In a new book, former Lt. Gov. Jennifer Carroll describes the misery of being in a “boys’ club” led by Gov. Rick Scott, who showed no interest in her ideas to reach out to black and Hispanic voters and whose staff members treated her shabbily.

Carroll, a retired U.S. Navy lieutenant commander, was the first black woman to serve as lieutenant governor of Florida and held the largely ceremonial job for more than two years. She's now a political analyst for WJXT, Channel 4 in Jacksonville. Her 174-page book, "When You Get There," is published by Advantage, a South Carolina company.

She describes Scott's chief of staff, Adam Hollingsworth, as "even more ruthless" than his predecessor, Steve MacNamara, a control freak who choked off access to the governor and shut her out of important meetings. She describes being "ambushed" on March 12, 2013, the day Hollingsworth and general counsel Pete Antonacci forced her to resign because of her past public relations work for a veterans' group linked in an internet cafe fraud investigation.

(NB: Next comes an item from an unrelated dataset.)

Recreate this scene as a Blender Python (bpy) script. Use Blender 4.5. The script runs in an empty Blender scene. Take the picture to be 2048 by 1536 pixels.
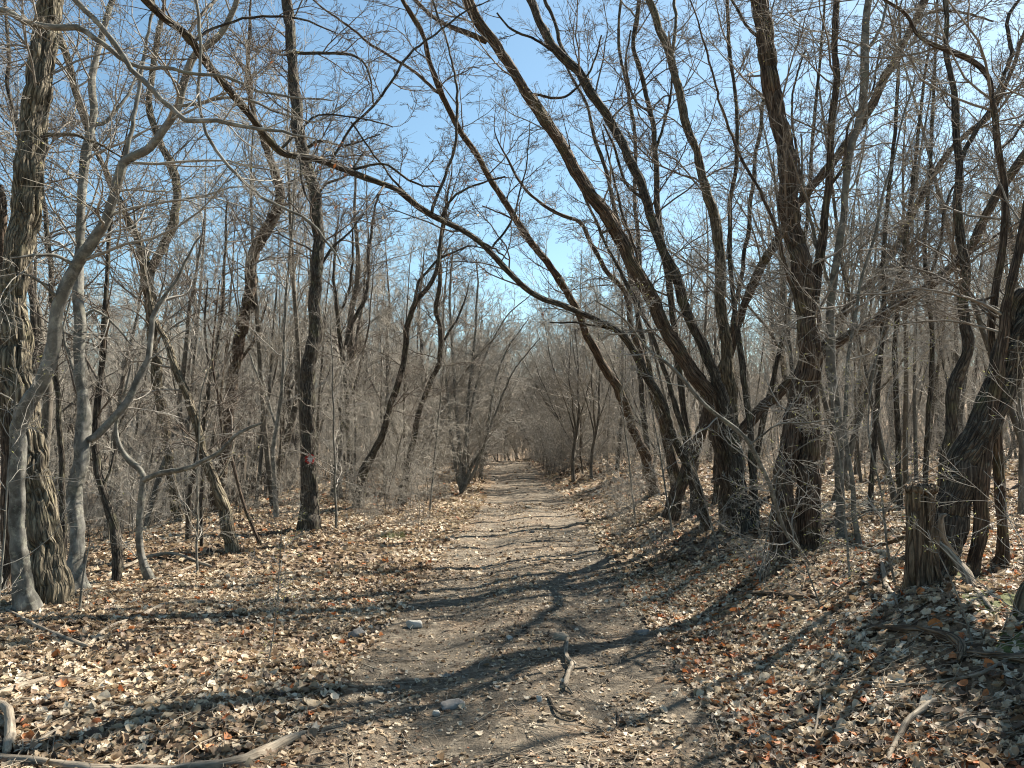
import bpy, math, numpy as np
from mathutils import Vector
S = bpy.context.scene
COL = S.collection
rng = np.random.default_rng(11)

# ------------------------------------------------------------------ camera, sky, sun, exposure
CAM_Z = 1.6
FPX = 1577.0                       # focal length in photograph pixels (2048 wide)
HORIZ = 880.0
PITCH = math.atan((HORIZ - 768.0) / FPX)
cd = bpy.data.cameras.new("camera"); cam = bpy.data.objects.new("camera", cd); COL.objects.link(cam)
cd.sensor_width = 36.0; cd.lens = 36.0 * FPX / 2048.0
cd.clip_start = 0.05; cd.clip_end = 5000
cam.location = (0, 0, CAM_Z); cam.rotation_euler = (math.pi / 2 + PITCH, 0, 0)
S.camera = cam

SUN_AZ, SUN_EL = math.radians(50), math.radians(45)
W = bpy.data.worlds.new("World"); S.world = W; W.use_nodes = True
wn = W.node_tree; wn.nodes.clear()
sky = wn.nodes.new("ShaderNodeTexSky"); sky.sky_type = 'NISHITA'; sky.sun_disc = False
sky.sun_elevation = SUN_EL; sky.sun_rotation = SUN_AZ
sky.air_density = 1.0; sky.dust_density = 0.6; sky.ozone_density = 1.0
bg = wn.nodes.new("ShaderNodeBackground"); bg.inputs[1].default_value = 0.057
wo = wn.nodes.new("ShaderNodeOutputWorld")
tint = wn.nodes.new('ShaderNodeVectorMath'); tint.operation = 'MULTIPLY'; tint.inputs[1].default_value = (0.88, 1.03, 0.97)
wn.links.new(sky.outputs[0], tint.inputs[0]); wn.links.new(tint.outputs[0], bg.inputs[0]); wn.links.new(bg.outputs[0], wo.inputs[0])
sl = bpy.data.lights.new("sun", 'SUN'); sl.energy = 5.0; sl.angle = math.radians(0.5); sl.color = (1.0, 0.94, 0.83)
so = bpy.data.objects.new("sun", sl); COL.objects.link(so)
sdir = Vector((math.sin(SUN_AZ) * math.cos(SUN_EL), math.cos(SUN_AZ) * math.cos(SUN_EL), math.sin(SUN_EL)))
so.rotation_euler = sdir.to_track_quat('Z', 'Y').to_euler(); so.location = (20, 20, 30)
S.view_settings.view_transform = 'Standard'; S.view_settings.look = 'None'
S.view_settings.gamma = 1; S.view_settings.exposure = 1.72
S.render.engine = 'CYCLES'
S.cycles.filter_width = 1.1; S.cycles.max_bounces = 4; S.cycles.diffuse_bounces = 1; S.cycles.glossy_bounces = 1; S.cycles.transmission_bounces = 3

# ------------------------------------------------------------------ noise and mesh helpers
def _hash(ix, iy, iz):
    h = (ix * 73856093) ^ (iy * 19349663) ^ (iz * 83492791)
    h = (h ^ (h >> 13)) * 1274126177
    h = (h ^ (h >> 16)) & 0xffffff
    return h / float(0xffffff)
def vnoise(x, y, z=0.0):
    x, y, z = np.broadcast_arrays(np.asarray(x, float), np.asarray(y, float), np.asarray(z, float))
    ix, iy, iz = np.floor(x).astype(np.int64), np.floor(y).astype(np.int64), np.floor(z).astype(np.int64)
    fx, fy, fz = x - ix, y - iy, z - iz
    fx, fy, fz = fx*fx*(3-2*fx), fy*fy*(3-2*fy), fz*fz*(3-2*fz)
    r = 0
    for a in (0, 1):
        for b in (0, 1):
            for c in (0, 1):
                r = r + _hash(ix+a, iy+b, iz+c) * (fx if a else 1-fx) * (fy if b else 1-fy) * (fz if c else 1-fz)
    return r * 2 - 1
def fbm(x, y, z=0.0, o=4):
    r, a = 0, 1.0
    for i in range(o):
        r = r + a * vnoise(np.asarray(x)*2**i + 17*i, np.asarray(y)*2**i + 5*i, np.asarray(z)*2**i); a *= 0.5
    return r
def sstep(a, b, x):
    t = np.clip((x - a) / (b - a), 0, 1); return t*t*(3-2*t)
def norm(v): return v / np.maximum(np.linalg.norm(v, axis=-1, keepdims=True), 1e-9)

def make_mesh(name, V, Q, mats, attrs=None, smooth=True, T=None, mi=None):
    """V (n,3), Q (m,4) quads, T (k,3) triangles"""
    me = bpy.data.meshes.new(name)
    nq = len(Q) if Q is not None else 0; nt = len(T) if T is not None else 0
    me.vertices.add(len(V)); me.vertices.foreach_set("co", np.ascontiguousarray(V, dtype=np.float32).ravel())
    idx = []; tot = []
    if nq: idx.append(np.asarray(Q, np.int32).ravel()); tot.append(np.full(nq, 4, np.int32))
    if nt: idx.append(np.asarray(T, np.int32).ravel()); tot.append(np.full(nt, 3, np.int32))
    idx = np.concatenate(idx); tot = np.concatenate(tot)
    me.loops.add(len(idx)); me.loops.foreach_set("vertex_index", idx)
    st = np.zeros(len(tot), np.int32); st[1:] = np.cumsum(tot)[:-1]
    me.polygons.add(len(tot)); me.polygons.foreach_set("loop_start", st)
    if smooth: me.polygons.foreach_set("use_smooth", np.ones(len(tot), bool))
    for k, a in (attrs or {}).items():
        if a.ndim == 2:
            at = me.attributes.new(k, 'FLOAT_VECTOR', 'POINT'); at.data.foreach_set("vector", a.astype(np.float32).ravel())
        else:
            at = me.attributes.new(k, 'FLOAT', 'POINT'); at.data.foreach_set("value", a.astype(np.float32))
    for m in (mats if isinstance(mats, (list, tuple)) else [mats]): me.materials.append(m)
    me.update(calc_edges=True)
    return me
def link(name, me, parent=None, **kw):
    o = bpy.data.objects.new(name, me); COL.objects.link(o)
    if parent is not None: o.parent = parent
    for k, v in kw.items():
        if v is not None: o[k] = v
    return o
def thing(name, label, cat, loc, group=None):
    o = bpy.data.objects.new(name, None); COL.objects.link(o); o.location = loc
    o.empty_display_size = 0.3
    o['label'] = label; o['category'] = cat
    if group: o['group'] = group
    return o

class Geo:
    """collects tubes (polylines with radii) into one mesh"""
    def __init__(s): s.V = []; s.Q = []; s.B = []; s.n = 0
    def add(s, P, R, k, disp=None):
        n, K, _ = P.shape
        if n == 0: return
        T = np.empty_like(P); T[:, 1:-1] = P[:, 2:] - P[:, :-2]; T[:, 0] = P[:, 1]-P[:, 0]; T[:, -1] = P[:, -1]-P[:, -2]
        T = norm(T); mean = norm(P[:, -1] - P[:, 0])
        ref = np.zeros((n, 3)); ax = np.argmin(np.abs(mean), axis=1); ref[np.arange(n), ax] = 1
        N1 = norm(np.cross(T, ref[:, None, :])); N2 = np.cross(T, N1)
        a = np.arange(k) * 2*math.pi/k
        ca, sa = np.cos(a), np.sin(a)
        Lc = np.concatenate([np.zeros((n, 1)), np.cumsum(np.linalg.norm(np.diff(P, axis=1), axis=2), axis=1)], 1)
        RR = np.repeat(R[:, :, None], k, 2)
        if disp is not None: RR = RR + disp(a[None, None, :] + 0*RR, Lc[:, :, None] + 0*RR, RR)
        V = P[:, :, None, :] + RR[..., None] * (ca[None, None, :, None]*N1[:, :, None, :] + sa[None, None, :, None]*N2[:, :, None, :])
        off = rng.uniform(0, 50, (n, 1, 1))
        B = np.stack([R[:, :, None]*ca + off, R[:, :, None]*sa + 0*off, Lc[:, :, None] + 0*ca], -1)
        i = np.arange(n)[:, None, None]; j = np.arange(K-1)[None, :, None]; l = np.arange(k)[None, None, :]
        b = s.n + i*K*k + j*k
        Q = np.stack([b + l, b + (l+1) % k, b + k + (l+1) % k, b + k + l], -1).reshape(-1, 4)
        s.V.append(V.reshape(-1, 3)); s.B.append(B.reshape(-1, 3)); s.Q.append(Q); s.n += n*K*k
    def mesh(s, name, mat):
        return make_mesh(name, np.concatenate(s.V), np.concatenate(s.Q), mat, {'bark': np.concatenate(s.B)})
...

Carroll was not accused of any wrongdoing. Her story hits bookstores on Wednesday -- her birthday. By coincidence, her grievances about Scott will spill into public view on the very day he will launch his general election campaign for a second term.

Working with Clarence McKee, a black political consultant, in the 2010 campaign, Carroll said she devised a plan to reach out to black voters with local newspapers, radio and phone calls and that despite the campaign’s objections, she attended a forum in Miami hosted by Bishop Victor Curry, a radio host and prominent voice in Miami’s black community. “The campaign didn’t want it, but I did it anyway,” she writes.

As a result, Carroll writes, Scott got 6 percent of the African-American vote, according to 2010 exit polls, and had she not directed a “minority stealth” campaign, “Scott would have lost the election.”

McKee, a Scott supporter, said in interview that Carroll’s account was true and that she pushed for more outreach to Jewish voters in Broward and Palm Beach in the final weeks of the 2010 race, in which Scott defeated Democrat Alex Sink by fewer than 62,000 votes.

Carroll describes Scott as overly controlled by his own staff and lacking in a personal touch, who ignored her birthday and showed no concern after she fainted and struck her head on the floor at a hot Greek church. “Clearly, something was missing there, some ability to make personal connections that he just didn’t have,” Carroll said of Scott.

In a parting shot, here's what Carroll has to say about her successor, Carlos Lopez-Cantera, who was chosen after a 10-month absence: "The new lieutenant governor is being treated even worse than I was from what I hear. He only has a small staff and he doesn’t have security. They gave him a car to drive himself around in. They haven’t given him much to do."